There's literally no difference between thinking you remember you've been somewhere before and actually remembering you've been somewhere before. Your brain can't tell the difference. The degree of certainty may be different between a particular memory and a passing case of deja vu, but just as there are cases of unusually strong deja vu (meaning your "memory" is more vivid than it actually should be), there are cases of weak recollection of genuine memory (which would make true experience with a place actually feel more like a vague sense of familiarity).

The brain has problems like this all the time. The brain of someone with Magic Fictional Amnesia is probably all kinds of messed up in terms of perception, memory, and vague sensation. If you are that person, it would be impossible to be sure that you're actually remembering a thing you've seen since you aren't sure if the act of seeing it was even a thing that really happened. Especially if the last time you could have physically seen that thing (if you ever did) was decades and decades in the past, such that it would be subject to the general ravages of time on memories.

I mean look at it the other way: Assume Battler didn't lose his memory, but also didn't go to the mansion for 50 years and one day walks into a room that appears to look just like the entrance hall. Do you think he's likely to think it's an exact replica of it? Possibly, possibly not. Let's say he remembers the house decently well and declares that this room is an exact copy. Do you think he'd notice if, say, a door were slightly off, or even if one were entirely absent that should have been there in an exact copy?

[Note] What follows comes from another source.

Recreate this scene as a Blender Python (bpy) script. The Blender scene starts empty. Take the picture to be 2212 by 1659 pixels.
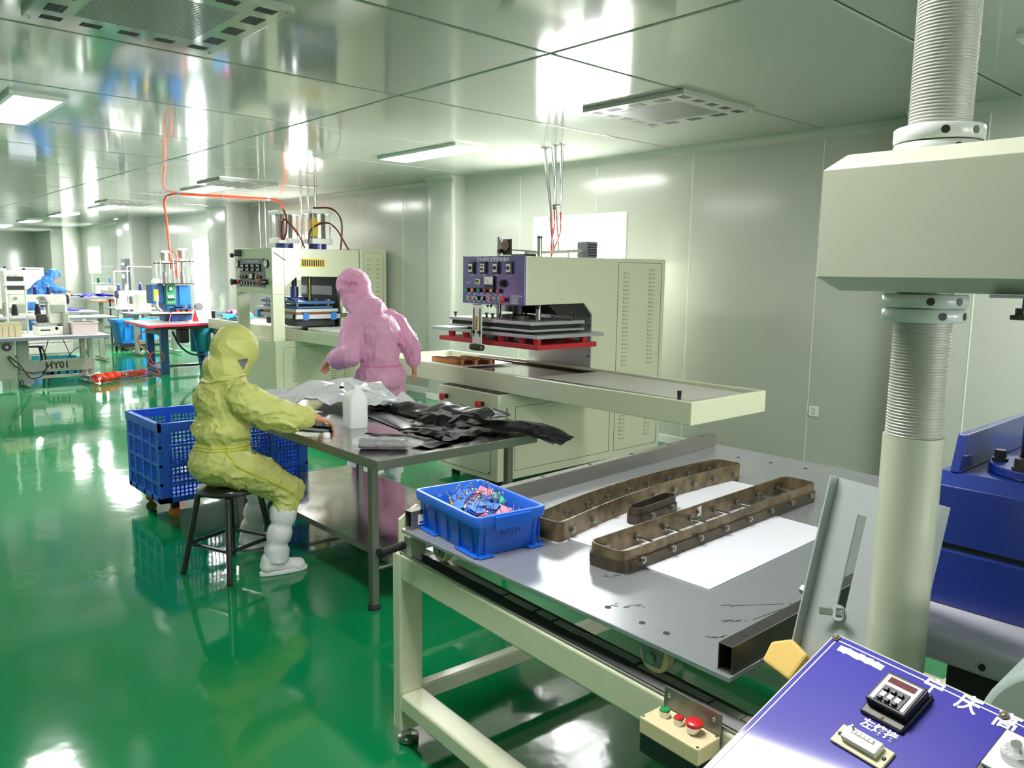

Psychology says he is almost certain to not notice certain details being wrong, because his vague memories will be reinforced with self-assurance that he's looking at the right thing and his memories will actually update themselves accordingly. In fact, if you don't tell him that you took a door out of the hallway on purpose, he'll likely start "remembering" in the future that there wasn't a door there. And this is a person who doesn't have any trauma-induced memory loss.
Quote:
The situation you describe, like being exposed to photographs or to stories do not really work, unless he forgets that he has been exposed to them, therefore only leaving the option "I must have experienced this firsthand".

Because if he remembers that he's been exposed to them (and he should unless you pull a hypnosis) then from his perspective there is no reason to think those are his real memories rather than something he's been told.
Actually, a great many of your own childhood memories are probably wrong, fake, or distorted by time. It's just something that happens. It's also pretty well-documented that you can convince a person that an event has happened to them in the past that didn't with just a little bit of experimental setup and priming questions.

Vivid memories are harder, but it's certainly possible over a long period of time. Some people have conjured vivid memories of things like alien abductions, and while those memories - which are factually false - were not initially particularly strong, long-term belief that those memories were true leads people to eventually produce extremely strong and consistent stories about the "events" which at least sound plausible to a person open to the possibility that such events could happen. Even when they provably didn't, such as physical evidence that a person was not at the location they said they were when they were "abducted." If you can't prove the events didn't happen (their whereabouts that night can't be proven), it gets even harder to convince someone that what their memory tells them so clearly occurred actually didn't. Even though we know that it in fact didn't.

And again, there is no discernible difference whatsoever between forgetting you saw a picture of something and remembering that you saw the picture later and accidentally leading yourself to believe you saw a picture in the past and just forgot about it because circumstances led you to believe that's where your familiarity derives. Psychologically, you cannot tell that was the case off your memory alone. And the most vivid memories are often the ones you can't trust, except when you can.